『震災後のことば 8.15からのまなざし』(宮川匡司編 日本経済新聞社 2012年刊)
2011.3.11以後について、1945.8.15敗戦をくぐり抜けた世代を代表する表現者たちへの宮川氏によるインタビューで日経に連載したものを本にまとめた。取材したのは、吉本隆明、中村稔、竹西寛子、山折哲雄、桶谷秀昭、古井由吉の各氏。なかでも吉本氏には震災後3ヶ月の2011.6.17に訪問している。吉本が亡くなったのが、2012.3.16、これは氏の最後の声といえよう。
吉本氏の注目すべき発言としては、原発についての考え方である。「発達した科学技術を、もとへもどすっていうこと自体が、人類をやめろ、っていうことと同じだと思います。」とはっきり言っているのだ。
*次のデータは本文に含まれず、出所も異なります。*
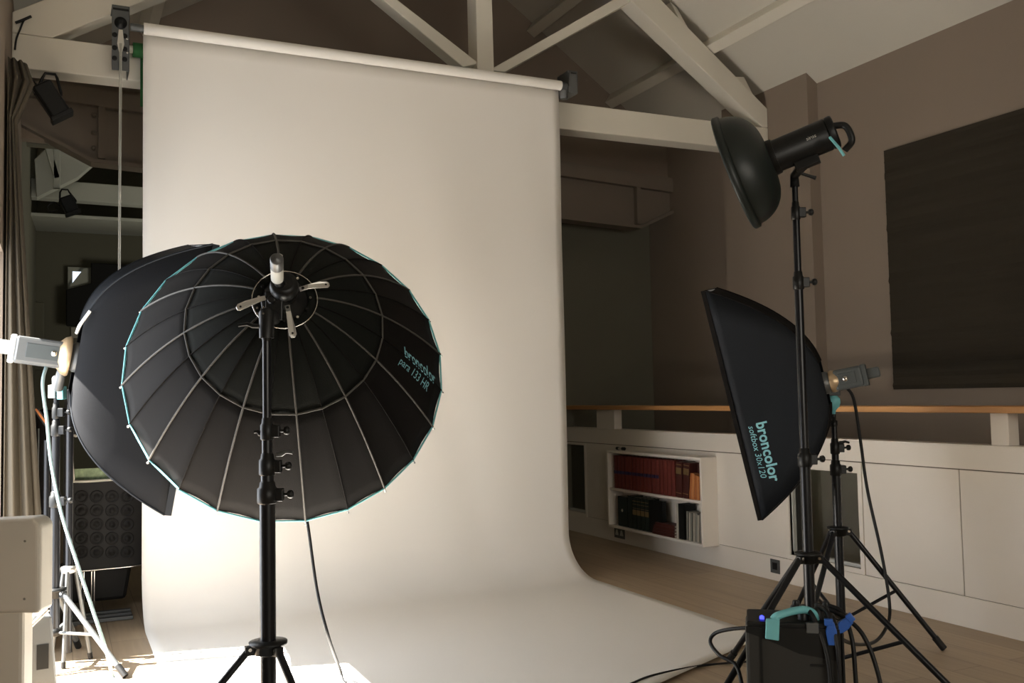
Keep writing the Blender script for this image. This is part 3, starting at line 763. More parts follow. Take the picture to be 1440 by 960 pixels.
# lettering wrapped on the cloth
def cloth_text(body, s_mid, ph_mid, size, ang, bold, shear, shift):
    vs, fs = text_mesh(body, bold, shear)
    x0, x1 = min(v.x for v in vs), max(v.x for v in vs)
    out = []
    for v in vs:
        x = (v.x-(x0+x1)/2)*size; y = (v.y-.3)*size+shift
        a = x*math.cos(ang)-y*math.sin(ang); b = x*math.sin(ang)+y*math.cos(ang)
        ds = RM*math.sqrt(1+(1.9*DEP*s_mid**.9/RM)**2)
        s = s_mid+a/ds; ph = ph_mid+b/(RM*s_mid)
        base = PH0+math.floor((ph-PH0)/(2*PI/NR))*(2*PI/NR); t = (ph-base)/(2*PI/NR)
        P1, P2 = pp(s, base), pp(s, base+2*PI/NR); mid = P1.lerp(P2, t)
        axp = APX+AX*(mid-APX).dot(AX); o = (mid-axp).normalized()
        out.append(mid-o*(4*t*(1-t)*.006*s)+pp(s, ph, .004)-pp(s, ph, 0))
    return MB().add(out, fs)
SMID, PMID = .83, PH0+2*PI*5.02/NR
build('lettering', cloth_text('broncolor', SMID, PMID, .070, 0.0, .012, 0, .012), 'teal2', um)['label'] = 'large teal lettering'
build('lettering', cloth_text('para 133 HR', SMID-.03, PMID, .050, 0.0, 0, .25, -.040), 'teal2', um)['label'] = 'thin teal lettering of the model line'
# hub, focusing tube, levers
nrm = -AX
hb = MB(); hb.lathe(APX+AX*.035, nrm, [(0, .095), (.012, .10), (.02, .075), (.05, .07), (.055, .045), (.075, .045)], 36); build('hub_plate', hb, 'black', um)
hr_ = MB(); pts = [APX+AX*.012+(E1*math.cos(2*PI*i/48)+E2*math.sin(2*PI*i/48))*.112 for i in range(49)]; hr_.tube(pts, .0028, 6, cap=False)
build('bead_ring', hr_, 'chrome', um)
for a in range(0, 360, 15):
    if a % 30 == 0:
        q = APX+AX*.004+(E1*math.cos(R_(a))+E2*math.sin(R_(a)))*.088
        build('screw', MB().lathe(q, nrm, [(0, .006), (.01, .005)], 8), 'black' if a % 60 else 'chrome', um)
HC = APX-AX*.03
for a, L in ((80, .125), (-12, .105), (157, .12), (262, .10)):
    u = E1*math.cos(R_(a))+E2*math.sin(R_(a)); s = u.cross(nrm)
    o = HC+u*.052
    q = MB()
    ol = [(0, -.009), (.03, -.008), (L*.7, -.012), (L*.92, -.013), (L, -.006), (L, .006), (L*.92, .013), (L*.7, .012), (.03, .008), (0, .009)]
    vs = []
    q.prism([o+u*x+s*y_+nrm*(.012+.012*math.sin(x/L*PI)) for x, y_ in ol], nrm*.006)
    lv = build('lever', q, 'silver', um, bevel=.0015, bseg=1); lv['label'] = 'silver locking lever'
    build('pivot', MB().lathe(o+u*.012+nrm*.018, nrm, [(0, .006), (.006, .005)], 10), 'black', lv)
    build('lever_hole', MB().lathe(o+u*(L*.88)+nrm*.0155, nrm, [(0, .004), (.0055, .004)], 10), 'black', lv)
# bright grip of the focusing tube pointing back at the camera
g0 = at(390, 392, 'D', 3.22); g1 = at(389, 360, 'D', 3.05)
q = MB(); q.lathe(g0, g1-g0, [(0, .019), (.004, .021), (.10, .021)], 20); build('tube_grip', q, 'ltgrey', um)
gd = (g1-g0).normalized()
q = MB(); q.lathe(g0+gd*.10, gd, [(0, .0215), (.06, .0215), (.066, .018), (.07, .0)], 20); build('grip_cap', q, 'greymetal', um)
build('focusing_tube', MB().tube([APX+AX*.45, APX-AX*.03, g0+gd*.01], [.019, .019, .017], 16), 'black', um)
# lamp head inside the mouth end, and mount down to the stand
lh = MB(); lh.lathe(APX+AX*.45, AX, [(0, .03), (.01, .05), (.12, .05), (.125, .04)], 24); build('flash_head', lh, 'black', um)
top = V(sx, sy, ztp+.05)
mt_ = MB(); q0 = APX-AX*.05
mt_.box((-.03, -.03, -.05), (.03, .03, .05), (q0-CU*.05-CR*.03, CR, F, CU)); mt_.tube([q0-CU*.03, q0-CU*.09-CR*.04, top+V(0, 0, .04), top-V(0, 0, .04)], [.028, .03, .027, .024], 14)
build('mounting_bracket', mt_, 'black', um, bevel=.004)
b = MB()
b.lathe(APX-AX*.06, nrm, [(0, .045), (.02, .05), (.05, .045), (.055, .03)], 24); build('clamp_block', b, 'black', um)
for dx, dy in ((-.018, .03), (-.002, .032), (-.018, .012), (-.002, .012)):
    build('screw', MB().lathe(top+CR*dx*1.3+V(0, 0, dy+.03)-F*.03, -F, [(0, .004), (.004, .003)], 8), 'chrome', um)
lever(um, 'tilt_lever', top-CR*.02, -CR+V(0, 0, .03), .075)
build('hanging_strap', MB().tube([q0-CR*.075-CU*.03, q0-CR*.055-CU*.16], .008, 8), 'black', um)
knob(um, 'tilt_knob', q0-CR*.03-CU*.03, -F-CR*.2, .02, .014)
# cable dropping from the flash head
k0 = APX+AX*.5
cb = [k0, at(425, 690, 'D', 4.2), at(434, 745, 'D', 4.2), at(446, 830, 'D', 4.1), at(462, 895, 'D', 4.0)]
e = at(487, 962, 'Z', .008); cb += [at(478, 940, 'Z', .06), e, e+V(.06, -.2, 0), e+V(.0, -.6, 0)]
tag(build('power_cable', MB().tube(smooth_path(cb), .0065, 10), 'cable'), 'black cable dropping from behind the round umbrella to the white paper', 'cable')

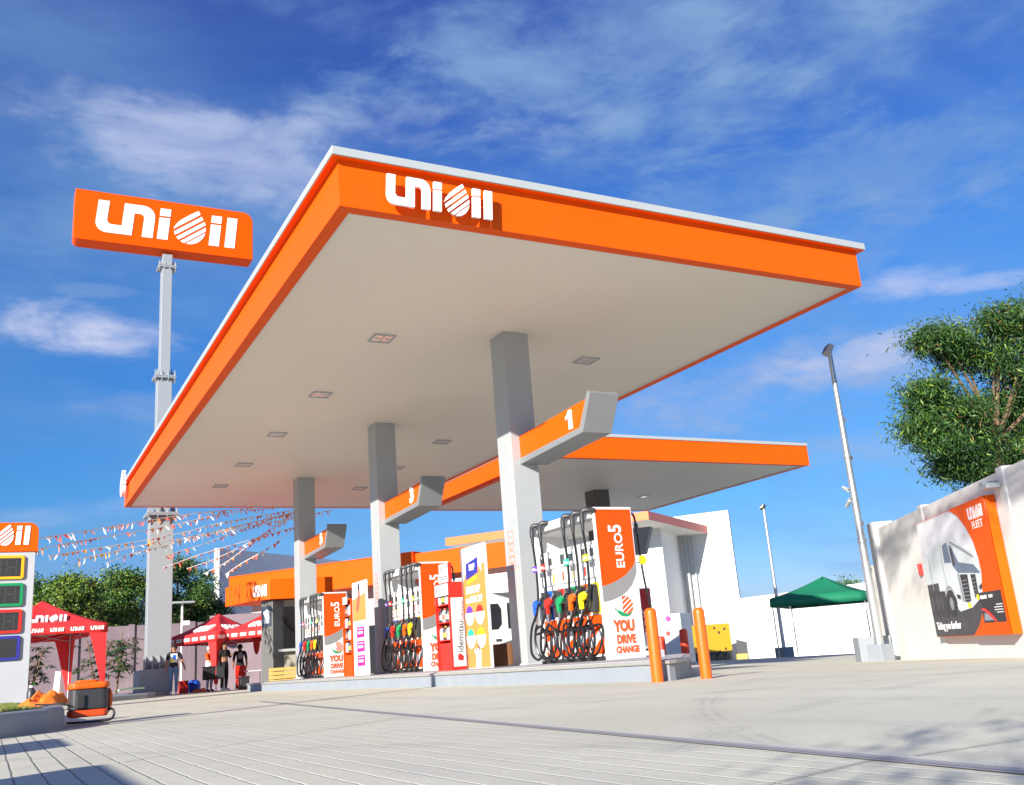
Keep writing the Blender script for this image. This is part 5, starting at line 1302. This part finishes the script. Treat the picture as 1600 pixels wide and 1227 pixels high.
# ---------------------------------------------------------------- trees and plants
def leaf_tree(name, base, crown, n, size, aspect, mats_, weights, label, cat, trunk_r, seed, droop=.3, group=None, limbs=True, sub=5, fork=None, spread=.33):
    """crown: list of (centre, radius xyz) blobs"""
    rnd = random.Random(seed); root = thing(name, tuple(base), label, cat, group)
    tr = MB(); cz = sum((c[0] for c in crown), V((0, 0, 0)))/len(crown)
    if fork is None: fork = V(base).lerp(cz, .55); fork.z = base[2]+(cz.z-base[2])*.62
    mid = V(base).lerp(fork, .5)+V((rnd.uniform(-.1, .1), rnd.uniform(-.1, .1), 0))*trunk_r*8
    tr.tube([V(base), mid, fork], [trunk_r, trunk_r*.75, trunk_r*.6], 10)
    mb = MB(); tips = []
    for c, rr in crown:
        m1 = fork.lerp(c, .5)+V((0, 0, rr[2]*.15))+V((rnd.uniform(-.2, .2), rnd.uniform(-.2, .2), 0))*rr[0]
        tr.tube([fork, m1, c], [trunk_r*.45, trunk_r*.28, trunk_r*.12], 7)
        for k in range(sub):
            a = rnd.uniform(0, 6.28); e = rnd.uniform(-.6, 1.2); q = c+V((math.cos(a)*math.cos(e)*rr[0], math.sin(a)*math.cos(e)*rr[1], math.sin(e)*rr[2]))*rnd.uniform(.6, .95)
            tr.tube([c.lerp(m1, .3), c.lerp(q, .5)+V((0, 0, .08*rr[2])), q], [trunk_r*.14, trunk_r*.08, trunk_r*.03], 5); tips.append((q, rr))
        tips.append((c, rr))
    tr.build('trunk', bark, root, smooth=True)
    # clumps of leaves around the twig tips
    for q in range(n//26):
        c, rr = rnd.choice(tips); s_ = spread*(rr[0]+rr[2])/2
        cc = c+V((rnd.gauss(0, 1)*s_, rnd.gauss(0, 1)*s_, rnd.gauss(0, 1)*s_*.8))
        mt_ = rnd.choices(range(len(mats_)), weights)[0]; cl = size*rnd.uniform(2.2, 4.2)
        ax = V((rnd.gauss(0, 1), rnd.gauss(0, 1), rnd.gauss(0, .5))).normalized()
        for k in range(26):
            p = cc+V((rnd.gauss(0, 1), rnd.gauss(0, 1), rnd.gauss(0, .55)))*cl*.55
            d = (ax*rnd.uniform(.2, 1)+V((rnd.gauss(0, .6), rnd.gauss(0, .6), rnd.gauss(0, .5)-droop))).normalized()
            sd = d.cross(V((rnd.gauss(0, 1), rnd.gauss(0, 1), rnd.gauss(0, 1)))).normalized(); L_ = size*rnd.uniform(.6, 1.3); W_ = L_*aspect*.5
            mb.cur = mt_ if rnd.random() < .8 else rnd.randrange(len(mats_)-1)
            mb.add([p, p+d*L_*.5+sd*W_, p+d*L_, p+d*L_*.5-sd*W_], [(0, 1, 2, 3)])
    mb.build('crown', mats_, root)
    return root
LM = [leafg, leafd, leafy, leafb]
T0 = at(1560, 1000, 19.5); R0 = 19.5; k_ = R0/F_PX
def cb_(px_, py_, rpx, rng=19.5, fl=.7): return (at(px_, py_, rng), (rpx*k_, rpx*k_, rpx*k_*fl))
leaf_tree('broadleaf_tree', V((T0.x, T0.y, gz(T0.x))), [cb_(1605, 520, 46), cb_(1660, 590, 80, 20), cb_(1552, 560, 30), cb_(1600, 610, 50, 20.2), cb_(1492, 640, 28, 19), cb_(1456, 640, 15, 18.7), cb_(1512, 690, 32, 19.4),
    cb_(1480, 533, 12, 19, .45), cb_(1505, 556, 20, 19.4, .5), cb_(1560, 503, 18, 19.2, .5), cb_(1468, 692, 15, 18.8), cb_(1575, 715, 40, 20.5), cb_(1650, 500, 50, 20), cb_(1452, 612, 6, 18.6),
    cb_(1456, 528, 5, 18.8), cb_(1490, 728, 14, 19.4), cb_(1545, 650, 34, 20.4), cb_(1615, 705, 50, 20.8), cb_(1438, 668, 7, 18.6), cb_(1620, 655, 56, 21), cb_(1525, 735, 24, 19.8), cb_(1585, 660, 40, 20.9), cb_(1560, 735, 36, 20.9)],
    80000, .12, .19, LM, (4, 10, .5, .3), 'large feathery green tree rising behind the right boundary wall', 'tree', .10, 11, droop=.6, fork=at(1558, 690, 19.9), spread=.25)
for i, (px_, py_, rp, rg, ws, lab) in enumerate([
    (62, 935, 30, 56, (1, 6, 1, .2), 'dark tree above the lilac wall at the left, beside the price board'),
    (112, 930, 30, 54, (2, 1, 6, .2), 'yellow green tree above the left red tent'),
    (165, 935, 34, 60, (3, 4, 1, 1), 'mixed green tree between the left red tent and the pylon'),
    (212, 926, 42, 58, (4, 3, 3, .2), 'broad light green tree just left of the pylon'),
    (282, 918, 40, 60, (4, 5, 1, .1), 'tall dense green tree right of the pylon'),
    (318, 945, 30, 62, (2, 6, .5, .1), 'dark green tree beside the white pier')]):
    kk = rg/F_PX; c0 = at(px_, py_, rg); b = V((c0.x, c0.y, 0)); rr = rp*kk; rnd = random.Random(40+i)
    cr = [(c0+V((rnd.uniform(-.7, .7)*rr, rnd.uniform(-.5, .5)*rr, rnd.uniform(-.6, .62)*rr)), (rr*rnd.uniform(.45, .7),)*2+(rr*rnd.uniform(.4, .6),)) for _ in range(6)]+[(c0-V((0, 0, rr*1.0)), (rr*.9, rr*.7, rr*.7)), (c0-V((rr*.5, 0, rr*1.6)), (rr*.9, rr*.7, rr*.7)), (c0-V((-rr*.5, 0, rr*1.7)), (rr*.9, rr*.7, rr*.7))]
    leaf_tree('bushy_tree', b, cr, 15000, .16, .55, LM, ws, lab, 'tree', .16, 60+i, droop=.1, group='trees above the lilac wall', sub=4)
t0 = at(1312, 915, 80); leaf_tree('bushy_tree', V((t0.x, t0.y, -.9)), [(t0-V((0, 0, .6)), (1.3, 1.3, .8))], 1800, .22, .5, LM, (3, 2, 2, 0), 'small treetop peeping over the boundary wall right of the green tent', 'tree', .1, 90)
def leafy_plant(px_, pyb, pyt, rng, w, label, seed):
    rnd = random.Random(seed); b = at(px_, pyb, rng); b.z = .15; zt_ = at(px_, pyt, rng).z; root = thing('leafy_plant', tuple(b), label, 'plant', 'young plants before the lilac wall')
    st = MB(); lf = MB(); H_ = zt_-b.z
    for k in range(4):
        a = rnd.uniform(0, 6.28); tip = b+V((math.cos(a)*w*.35, math.sin(a)*w*.3, H_*rnd.uniform(.7, .9))); st.tube([b, b.lerp(tip, .5)+V((0, 0, .1)), tip], [.035, .025, .012], 6)
        for j in range(11):
            o_ = b.lerp(tip, rnd.uniform(.35, 1)); a2 = rnd.uniform(0, 6.28); ln = w*rnd.uniform(.35, .6); e = o_+V((math.cos(a2)*ln, math.sin(a2)*ln, rnd.uniform(-.1, .35)*ln)); st.tube([o_, e], .008, 4)
            for m_ in range(9):
                t = m_/9*2-1; d = ((e-o_).normalized()*(.3+abs(1-abs(t)))+V((math.sin(a2)*t, -math.cos(a2)*t, -.55))).normalized(); L_ = .34*rnd.uniform(.7, 1.1); sd = d.cross(UP).normalized()*.035
                p = o_.lerp(e, .55+.45*rnd.random()); lf.cur = rnd.choice((0, 1, 1)); lf.add([p, p+d*L_*.5+sd, p+d*L_, p+d*L_*.5-sd], [(0, 1, 2, 3)])
    st.build('stem', bark, root); lf.build('foliage', LM, root)
leafy_plant(150, 1070, 985, 39, 1.5, 'tall leafy plant seen under and right of the left red tent', 5)
leafy_plant(182, 1060, 975, 41, 1.3, 'leafy plant with drooping leaves just right of the left red tent', 6)
leafy_plant(48, 1070, 985, 38, 1.2, 'leafy plant between the price board and the left red tent', 7)

# ---------------------------------------------------------------- bunting
flag_m = {'orange': mat('flag orange', (.82, .24, .08), .7), 'red': mat('flag red', (.60, .09, .06), .7), 'white': mat('flag white', (.75, .72, .72), .7), 'yellow': mat('flag amber', (.85, .38, .02), .7)}
FM = {}
for k, m_ in flag_m.items():
    me = bpy.data.meshes.new('pennant'); me.from_pydata([(-.07, 0, 0), (.07, 0, 0), (.02, .04, -.10), (.0, .015, -.20), (-.03, -.02, -.10)], [], [(0, 1, 2, 4), (4, 2, 3)]); me.materials.append(m_); FM[k] = me
STR = [
 ([(50, 843), (122, 832), (227, 814), (315, 801), (397, 794)], (25, 35.5), 'orw', 'topmost pennant string, running from the price board to the canopy edge'),
 ([(50, 860), (122, 846), (205, 832), (268, 821), (359, 801), (440, 793)], (25, 35.5), 'orww', 'second pennant string from the top, starting at the price board header'),
 ([(76, 869), (131, 860), (216, 846), (287, 832), (342, 818), (458, 797)], (27, 35), 'rwoy', 'pennant string with a dark red left end, third from the top'),
 ([(120, 875), (177, 862), (232, 850), (315, 835), (458, 801)], (28, 35), 'yyow', 'pennant string with amber flags crossing the pylon'),
 ([(166, 880), (216, 862), (260, 853), (293, 842), (370, 827), (520, 797)], (29, 36), 'rwww', 'mostly white pennant string, lowest one left of the pylon'),
 ([(256, 871), (279, 862), (315, 851), (397, 821), (460, 799)], (31, 35), 'worr', 'pennant string starting at the right side of the pylon'),
 ([(256, 887), (287, 876), (318, 865), (384, 846), (460, 824)], (32, 35), 'rror', 'dark red pennant string above the tall trees'),
 ([(292, 889), (342, 871), (408, 838), (458, 808)], (33, 35), 'oowr', 'orange pennant string ending in front of the white pier'),
 ([(318, 897), (356, 877), (411, 835), (462, 797)], (34, 35), 'wwor', 'white and orange pennant string over the white pier'),
 ([(352, 898), (378, 880), (425, 853), (462, 822)], (36, 35), 'rrow', 'steepest pennant string, over the grey gable wall'),
 ([(290, 842), (340, 832), (400, 815), (462, 803)], (32, 35), 'yowo', 'short amber pennant string high between pylon and rear column')]
fi = 0
for pts, (ra, rb), cs, lab in STR:
    n = len(pts); P3 = []
    x0, x1 = pts[0][0], pts[-1][0]
    for p in pts: P3.append(at(p[0], p[1], ra+(rb-ra)*(p[0]-x0)/(x1-x0)))
    cur = bez(P3, 8); root = thing('pennant_string', tuple(cur[0]), lab, 'bunting', 'pennant strings left of the canopy')
    mb = MB(); mb.tube(cur, .012, 4); mb.build('cord', clothwht, root)
    L_ = 0; nxt = .1; rnd = random.Random(fi+31); off = wloc(root)
    for a, b in zip(cur, cur[1:]):
        d = (b-a).length
        while nxt < L_+d:
            p = a.lerp(b, (nxt-L_)/d); c = {'o': 'orange', 'r': 'red', 'w': 'white', 'y': 'yellow'}[rnd.choice(cs)]
            o = bpy.data.objects.new('pennant', FM[c]); col.objects.link(o); o.parent = root; o.location = p-off
            t_ = (b-a); o.rotation_euler = (rnd.uniform(-1.2, .5), rnd.uniform(-.2, .2), math.atan2(t_.y, t_.x)+rnd.uniform(-.5, .5)); s_ = rnd.uniform(.75, 1.15); o.scale = (s_, s_, s_)
            nxt += rnd.uniform(.15, .30) if rnd.random() < .93 else .7
        L_ += d
    fi += 1

# ---------------------------------------------------------------- just outside the frame: unseen things placed to throw the long shadows on the apron
lamp_post((0.0-1.0, 11.39-.65, 0), 6.5, .10, .06, 'tall floodlight post left of the frame beside the grass bed', 30, .16, False)
for (y0, y1, lab) in ((-1.5, 3.75, 'added unseen wall behind the camera on the left, casting the near shadow'), (6.1, 7.6, 'added unseen wall left of the frame, casting the farther shadow')):
    tag(MB().box((-2.75, y0, -.1), (-2.6, y1, 1.38)).build('unseen_shadow_wall', white_wall, bevel=.01), lab, 'wall')  # walls added out of view to cast the lower-left paving shadows
leaf_tree('roadside_tree', V((4.2, -4.2, 0)), [(V((-.3-.56*k, 3.3-.83*k, 8.95)), (1.0, 1.0, .38)) for k in (.6, 1.7, 2.9, 4.1, 5.3, 6.4)],
          2100, .12, .4, LM, (5, 5, 1, .3), 'leaning feathery tree behind the camera that shades the poster wall', 'tree', .10, 77, sub=3)

leaf_tree('roadside_shrub', V((-4.4, -2.7, 0)), [(V((-4.3, -2.6, 3.0)), (.5, .5, .35)), (V((-4.0, -2.9, 3.5)), (.45, .45, .3)), (V((-4.8, -2.5, 2.7)), (.45, .45, .35))],
          520, .08, .4, LM, (5, 5, 1, .3), 'small leafy tree behind the camera shading the near paving', 'tree', .05, 79, sub=4)
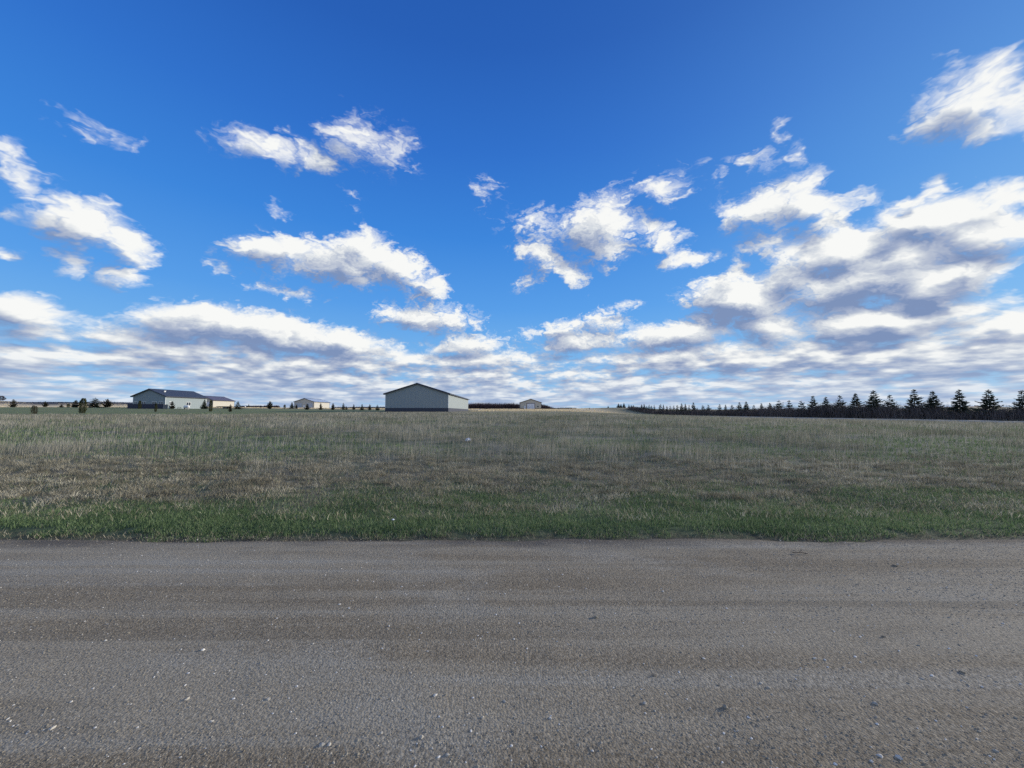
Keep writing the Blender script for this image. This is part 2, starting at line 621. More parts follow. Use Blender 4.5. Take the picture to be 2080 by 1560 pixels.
def ridge_tan(az):
    """tangent of elevation of the far skyline by azimuth"""
    t = np.tan(np.clip(az, -1.25, 1.25))
    px = 1040 + FPX * t
    row = np.interp(px, PX_R, ROW_R, left=814, right=829)
    return (837.0 - row) / FPX * np.cos(np.clip(az, -1.25, 1.25))


def terrain(x, y):
    x, y = np.asarray(x, float), np.asarray(y, float)
    P = np.interp(y, [-50, 12, 20, 35, 50, 70, 100, 145, 165, 200, 240, 300], [0, 0, 0.22, 0.60, 0.95, 1.33, 1.70, 1.95, 2.35, 2.9, 3.45, 3.9])
    W = np.interp(x, [-400, 18, 33, 46, 60, 80, 92, 200], [1, 1, 0.62, 0.27, 0.06, -0.18, -0.26, -0.26])
    W = W + (1 - W) * sstep(y, 185, 330)
    z = P * W
    z = z + np.clip(-30 - x, 0, 130) * 0.0105 * sstep(y, 60, 130) * (1 - 0.5 * sstep(y, 160, 260))
    # ditch between the road and the field
    z = z - 0.10 * sstep(y, ROAD_FAR + 0.2, 7.3) * (1 - sstep(y, 8.5, 12.3))
    z = z - 0.02 * sstep(np.abs(y - 0.6), 3.6, 4.4)
    # grassy mound at the far end of the windbreak
    z = z + 1.7 * np.exp(-((x - 84) / 34) ** 2 - ((y - 300) / 45) ** 2)
    # small unevenness off the road
    off = sstep(y, ROAD_FAR + 0.1, 7.0) + sstep(-y, 3.8, 6.0)
    z = z + off * (fbm(x, y, 0.35, 3, 3) - 0.5) * 0.16 * (1 - sstep(y, 60, 130) * 0.6)
    # rolling far land
    r = np.hypot(x, y)
    az = np.arctan2(x, np.maximum(y, 1e-3))
    zr = EYE + r * ridge_tan(az)
    f = sstep(r, 250, 1300) * (y > 0)
    z = z * (1 - f) + (zr - 6.0 * (1 - sstep(r, 700, 1300)) ) * f
    z = z - sstep(r, 1500, 4000) * 60.0
    return z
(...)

私は、3.11後俄かに原発反対を叫びだした輩が一番信用できないと思っている。私も理系出身であるので、技術の欠陥や未熟は人間の知恵で克服していかなければならない、という原則は持ち続けなければならないと思う。今回の原発事故事態には、商売としてやっている電力会社やそれと一体の規制省庁による人為的、経済的要因が絡んでいるのはもちろんのことと考える。
私には、自分の持続力が無かった反省を踏まえて、30年前から原発反対の姿勢を変えていない人については尊敬するものである。繰り返すが、日共のように震災後6月になってから原発廃止を主張しているのは論外。
現在の東電や政府、大学などの研究機関が、安全な原発を作り出せるかどうかはかなり難しいと考えるが、自分を含む人類を信頼しているとすれば、必ずや原子力を100%制御できる技術が開発される時が来る、それに向かって進むべきと考える。
今週末に小旅行に出ようと思っています。テーマは、仏教かな。